-- BEGIN DATASET EXCERPTS --

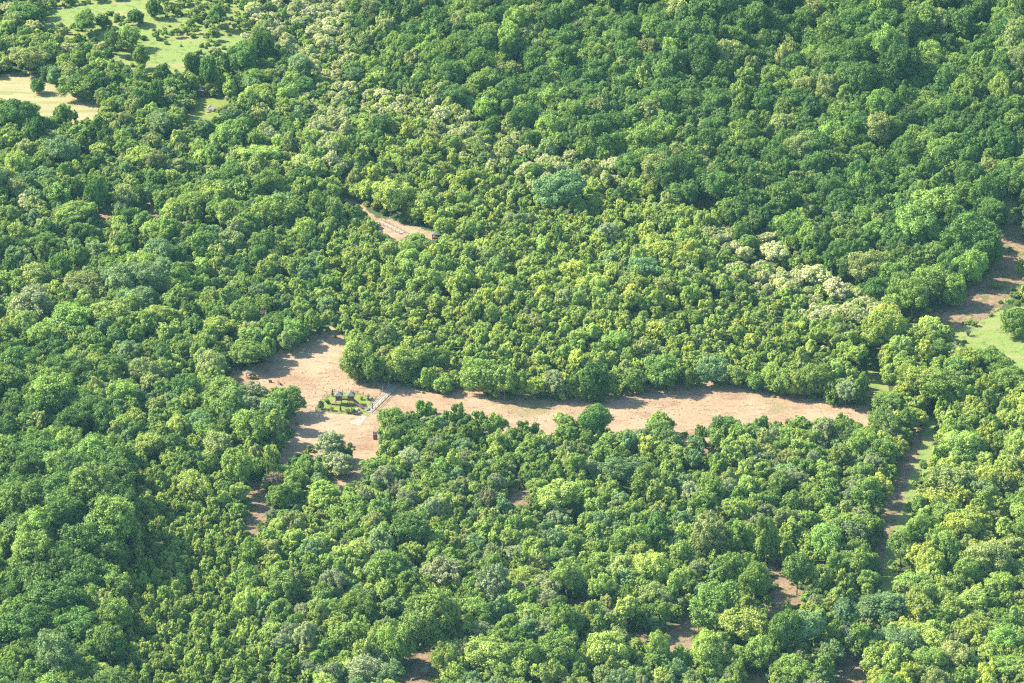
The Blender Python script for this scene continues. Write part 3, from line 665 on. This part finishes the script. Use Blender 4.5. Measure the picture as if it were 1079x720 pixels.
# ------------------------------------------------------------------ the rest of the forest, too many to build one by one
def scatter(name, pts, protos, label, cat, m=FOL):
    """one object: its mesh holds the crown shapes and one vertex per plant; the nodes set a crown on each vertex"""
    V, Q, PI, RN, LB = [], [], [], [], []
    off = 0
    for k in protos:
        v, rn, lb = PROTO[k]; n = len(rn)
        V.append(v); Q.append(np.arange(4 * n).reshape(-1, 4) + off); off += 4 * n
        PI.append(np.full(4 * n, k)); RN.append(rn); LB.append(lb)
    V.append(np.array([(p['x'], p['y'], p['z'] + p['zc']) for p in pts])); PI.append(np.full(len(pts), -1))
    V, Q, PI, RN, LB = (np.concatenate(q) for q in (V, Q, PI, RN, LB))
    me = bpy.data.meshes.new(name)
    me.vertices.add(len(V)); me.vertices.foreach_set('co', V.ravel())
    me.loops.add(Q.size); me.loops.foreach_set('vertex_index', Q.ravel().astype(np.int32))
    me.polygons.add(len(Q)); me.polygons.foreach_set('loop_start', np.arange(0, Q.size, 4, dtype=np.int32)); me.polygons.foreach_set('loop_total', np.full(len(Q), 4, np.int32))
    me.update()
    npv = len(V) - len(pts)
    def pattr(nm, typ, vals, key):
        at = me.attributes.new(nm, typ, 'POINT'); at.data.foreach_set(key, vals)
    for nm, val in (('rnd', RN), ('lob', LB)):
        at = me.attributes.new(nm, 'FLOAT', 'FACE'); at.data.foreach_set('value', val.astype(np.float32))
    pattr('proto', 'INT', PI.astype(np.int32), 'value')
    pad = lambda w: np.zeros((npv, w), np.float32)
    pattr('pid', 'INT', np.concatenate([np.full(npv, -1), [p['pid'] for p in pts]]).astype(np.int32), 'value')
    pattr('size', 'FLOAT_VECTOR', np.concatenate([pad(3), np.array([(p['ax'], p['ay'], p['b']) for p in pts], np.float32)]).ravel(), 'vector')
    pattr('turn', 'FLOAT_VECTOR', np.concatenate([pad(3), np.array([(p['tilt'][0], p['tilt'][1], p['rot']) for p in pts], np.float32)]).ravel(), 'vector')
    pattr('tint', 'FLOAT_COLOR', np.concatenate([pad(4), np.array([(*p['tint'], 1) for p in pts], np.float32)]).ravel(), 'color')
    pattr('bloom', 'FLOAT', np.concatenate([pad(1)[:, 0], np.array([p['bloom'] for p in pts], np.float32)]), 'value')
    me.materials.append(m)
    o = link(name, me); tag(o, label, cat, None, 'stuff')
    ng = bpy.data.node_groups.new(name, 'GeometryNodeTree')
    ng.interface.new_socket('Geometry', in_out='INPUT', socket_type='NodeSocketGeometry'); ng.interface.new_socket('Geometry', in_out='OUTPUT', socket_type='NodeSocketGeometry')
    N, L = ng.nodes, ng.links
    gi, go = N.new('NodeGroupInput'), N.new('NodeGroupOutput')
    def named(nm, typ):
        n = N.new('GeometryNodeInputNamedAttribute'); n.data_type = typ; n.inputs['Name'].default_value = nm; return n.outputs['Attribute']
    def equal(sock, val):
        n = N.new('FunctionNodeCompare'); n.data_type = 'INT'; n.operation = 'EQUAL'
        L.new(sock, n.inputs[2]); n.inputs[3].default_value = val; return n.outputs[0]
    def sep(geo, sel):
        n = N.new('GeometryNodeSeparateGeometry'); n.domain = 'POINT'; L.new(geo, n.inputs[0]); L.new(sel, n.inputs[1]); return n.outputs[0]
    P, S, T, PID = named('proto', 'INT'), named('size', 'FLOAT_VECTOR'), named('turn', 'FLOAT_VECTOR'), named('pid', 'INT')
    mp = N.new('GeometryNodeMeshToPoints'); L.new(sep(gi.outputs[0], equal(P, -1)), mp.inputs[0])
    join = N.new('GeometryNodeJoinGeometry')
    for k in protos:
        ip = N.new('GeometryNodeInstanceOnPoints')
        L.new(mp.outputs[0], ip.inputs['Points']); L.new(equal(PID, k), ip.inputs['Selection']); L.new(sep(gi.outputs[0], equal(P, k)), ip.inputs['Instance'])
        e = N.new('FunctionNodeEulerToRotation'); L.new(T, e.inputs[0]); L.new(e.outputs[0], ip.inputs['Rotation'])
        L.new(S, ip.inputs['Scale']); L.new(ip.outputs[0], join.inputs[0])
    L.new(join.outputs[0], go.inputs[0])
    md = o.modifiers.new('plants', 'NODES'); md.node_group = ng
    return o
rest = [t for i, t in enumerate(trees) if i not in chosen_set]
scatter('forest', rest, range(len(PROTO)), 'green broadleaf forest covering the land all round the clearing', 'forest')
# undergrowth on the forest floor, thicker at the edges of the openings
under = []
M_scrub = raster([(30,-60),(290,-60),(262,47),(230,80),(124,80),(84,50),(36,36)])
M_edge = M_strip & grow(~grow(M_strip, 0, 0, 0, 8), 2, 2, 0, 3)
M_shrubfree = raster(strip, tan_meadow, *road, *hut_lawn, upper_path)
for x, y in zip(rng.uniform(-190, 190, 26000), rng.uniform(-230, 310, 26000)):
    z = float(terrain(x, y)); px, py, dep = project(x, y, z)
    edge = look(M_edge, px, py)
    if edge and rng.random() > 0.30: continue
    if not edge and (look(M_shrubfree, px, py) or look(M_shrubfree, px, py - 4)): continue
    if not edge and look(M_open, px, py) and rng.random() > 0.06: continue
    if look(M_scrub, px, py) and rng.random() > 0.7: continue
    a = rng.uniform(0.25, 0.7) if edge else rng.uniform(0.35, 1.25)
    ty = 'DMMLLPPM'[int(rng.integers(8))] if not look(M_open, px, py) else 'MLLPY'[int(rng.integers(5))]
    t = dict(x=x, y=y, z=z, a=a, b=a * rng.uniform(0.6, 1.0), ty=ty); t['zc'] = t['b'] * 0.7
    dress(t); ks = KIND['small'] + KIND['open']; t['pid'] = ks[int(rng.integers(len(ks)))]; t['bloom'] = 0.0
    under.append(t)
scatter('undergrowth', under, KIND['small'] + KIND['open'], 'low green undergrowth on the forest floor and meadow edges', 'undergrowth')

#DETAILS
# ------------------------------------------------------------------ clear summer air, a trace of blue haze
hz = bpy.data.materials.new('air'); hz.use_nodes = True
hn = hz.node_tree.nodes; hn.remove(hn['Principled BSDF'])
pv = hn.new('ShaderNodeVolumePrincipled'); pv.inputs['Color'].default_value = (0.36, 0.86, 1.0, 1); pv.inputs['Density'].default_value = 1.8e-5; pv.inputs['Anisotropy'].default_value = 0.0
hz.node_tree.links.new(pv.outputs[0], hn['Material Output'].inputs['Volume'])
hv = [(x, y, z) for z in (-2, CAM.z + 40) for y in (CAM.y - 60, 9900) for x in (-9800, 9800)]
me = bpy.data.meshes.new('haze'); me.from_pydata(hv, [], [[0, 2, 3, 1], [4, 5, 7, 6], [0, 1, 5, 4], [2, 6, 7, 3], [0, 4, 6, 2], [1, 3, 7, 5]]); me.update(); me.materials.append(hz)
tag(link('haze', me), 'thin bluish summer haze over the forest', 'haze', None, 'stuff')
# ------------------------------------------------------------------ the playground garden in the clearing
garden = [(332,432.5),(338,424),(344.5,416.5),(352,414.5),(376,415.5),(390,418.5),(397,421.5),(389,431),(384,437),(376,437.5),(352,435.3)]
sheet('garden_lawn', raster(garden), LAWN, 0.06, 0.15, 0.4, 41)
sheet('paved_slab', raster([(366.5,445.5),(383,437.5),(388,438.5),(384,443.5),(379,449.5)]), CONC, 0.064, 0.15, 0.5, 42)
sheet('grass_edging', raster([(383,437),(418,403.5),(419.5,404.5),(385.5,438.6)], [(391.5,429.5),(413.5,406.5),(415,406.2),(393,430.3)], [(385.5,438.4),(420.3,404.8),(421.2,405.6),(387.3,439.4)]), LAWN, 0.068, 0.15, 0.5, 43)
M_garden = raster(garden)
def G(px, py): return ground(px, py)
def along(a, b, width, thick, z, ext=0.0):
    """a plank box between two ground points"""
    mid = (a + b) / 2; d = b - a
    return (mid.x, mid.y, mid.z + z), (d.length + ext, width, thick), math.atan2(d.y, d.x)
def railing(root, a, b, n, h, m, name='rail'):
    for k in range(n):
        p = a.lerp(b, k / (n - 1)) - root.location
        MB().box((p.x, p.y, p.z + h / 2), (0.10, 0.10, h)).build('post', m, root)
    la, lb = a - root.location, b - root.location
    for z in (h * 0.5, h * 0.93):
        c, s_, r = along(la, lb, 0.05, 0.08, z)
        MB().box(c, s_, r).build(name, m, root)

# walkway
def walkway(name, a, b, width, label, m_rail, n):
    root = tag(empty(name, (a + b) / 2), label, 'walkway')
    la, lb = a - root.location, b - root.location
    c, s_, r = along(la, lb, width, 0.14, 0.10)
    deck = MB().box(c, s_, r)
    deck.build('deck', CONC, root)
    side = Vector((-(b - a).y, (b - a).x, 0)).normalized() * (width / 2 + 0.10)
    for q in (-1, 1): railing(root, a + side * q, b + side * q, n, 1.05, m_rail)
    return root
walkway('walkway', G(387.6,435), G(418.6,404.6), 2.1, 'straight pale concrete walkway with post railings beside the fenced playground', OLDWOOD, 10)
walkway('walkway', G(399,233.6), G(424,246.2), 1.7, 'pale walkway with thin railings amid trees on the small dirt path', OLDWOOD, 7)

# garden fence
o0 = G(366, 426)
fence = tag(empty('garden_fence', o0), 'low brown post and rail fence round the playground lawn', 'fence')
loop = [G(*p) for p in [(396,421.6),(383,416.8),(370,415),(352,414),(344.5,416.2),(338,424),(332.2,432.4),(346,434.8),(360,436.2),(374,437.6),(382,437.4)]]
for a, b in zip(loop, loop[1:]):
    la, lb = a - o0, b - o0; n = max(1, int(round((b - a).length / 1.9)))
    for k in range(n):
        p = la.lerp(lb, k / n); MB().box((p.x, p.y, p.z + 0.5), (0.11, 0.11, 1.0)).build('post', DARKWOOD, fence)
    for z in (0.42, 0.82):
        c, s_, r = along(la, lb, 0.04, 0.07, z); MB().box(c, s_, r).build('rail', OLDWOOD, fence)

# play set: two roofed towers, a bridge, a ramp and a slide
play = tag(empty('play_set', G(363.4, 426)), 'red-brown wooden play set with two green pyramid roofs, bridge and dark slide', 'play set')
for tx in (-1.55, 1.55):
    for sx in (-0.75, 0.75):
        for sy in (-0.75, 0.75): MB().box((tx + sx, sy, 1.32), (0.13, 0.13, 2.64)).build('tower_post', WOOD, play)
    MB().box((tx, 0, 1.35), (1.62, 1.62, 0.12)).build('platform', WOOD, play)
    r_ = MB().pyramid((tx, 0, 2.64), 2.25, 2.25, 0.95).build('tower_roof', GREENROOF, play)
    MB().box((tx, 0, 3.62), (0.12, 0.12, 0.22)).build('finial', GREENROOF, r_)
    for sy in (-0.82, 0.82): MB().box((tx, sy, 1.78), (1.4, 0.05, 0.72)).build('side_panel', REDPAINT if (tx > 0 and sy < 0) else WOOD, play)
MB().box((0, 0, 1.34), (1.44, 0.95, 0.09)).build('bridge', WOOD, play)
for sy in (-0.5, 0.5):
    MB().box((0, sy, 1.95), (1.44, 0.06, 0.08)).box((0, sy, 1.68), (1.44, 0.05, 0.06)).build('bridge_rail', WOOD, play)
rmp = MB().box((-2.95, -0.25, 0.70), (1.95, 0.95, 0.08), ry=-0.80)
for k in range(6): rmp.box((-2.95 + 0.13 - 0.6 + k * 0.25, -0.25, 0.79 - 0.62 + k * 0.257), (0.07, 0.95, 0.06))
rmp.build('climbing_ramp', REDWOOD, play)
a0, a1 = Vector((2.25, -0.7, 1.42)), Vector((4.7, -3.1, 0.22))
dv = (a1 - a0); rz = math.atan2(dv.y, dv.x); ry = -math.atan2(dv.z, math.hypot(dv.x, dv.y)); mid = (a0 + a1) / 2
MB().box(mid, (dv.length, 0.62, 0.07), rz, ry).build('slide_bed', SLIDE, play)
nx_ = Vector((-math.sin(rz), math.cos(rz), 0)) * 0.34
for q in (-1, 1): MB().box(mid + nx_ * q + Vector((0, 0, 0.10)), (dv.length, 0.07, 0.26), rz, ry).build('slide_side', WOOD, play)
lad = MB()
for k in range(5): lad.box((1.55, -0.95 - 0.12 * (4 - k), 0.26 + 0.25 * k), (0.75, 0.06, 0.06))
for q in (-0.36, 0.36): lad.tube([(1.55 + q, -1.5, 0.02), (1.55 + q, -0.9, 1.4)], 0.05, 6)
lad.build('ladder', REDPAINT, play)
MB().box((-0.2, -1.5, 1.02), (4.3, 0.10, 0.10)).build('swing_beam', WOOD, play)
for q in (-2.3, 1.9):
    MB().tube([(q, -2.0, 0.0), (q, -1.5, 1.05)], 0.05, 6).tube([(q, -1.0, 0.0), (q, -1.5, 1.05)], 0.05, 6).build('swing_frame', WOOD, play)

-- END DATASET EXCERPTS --
-- BEGIN DATASET EXCERPTS --

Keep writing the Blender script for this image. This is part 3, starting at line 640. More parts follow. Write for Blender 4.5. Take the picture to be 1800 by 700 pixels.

-- END DATASET EXCERPTS --

• PROBLEM STATEMENT: Pull every line containing "picture" from the data.

• SOLUTION FOR THIS PROBLEM:
The Blender Python script for this scene continues. Write part 3, from line 665 on. This part finishes the script. Use Blender 4.5. Measure the picture as if it were 1079x720 pixels.
Keep writing the Blender script for this image. This is part 3, starting at line 640. More parts follow. Write for Blender 4.5. Take the picture to be 1800 by 700 pixels.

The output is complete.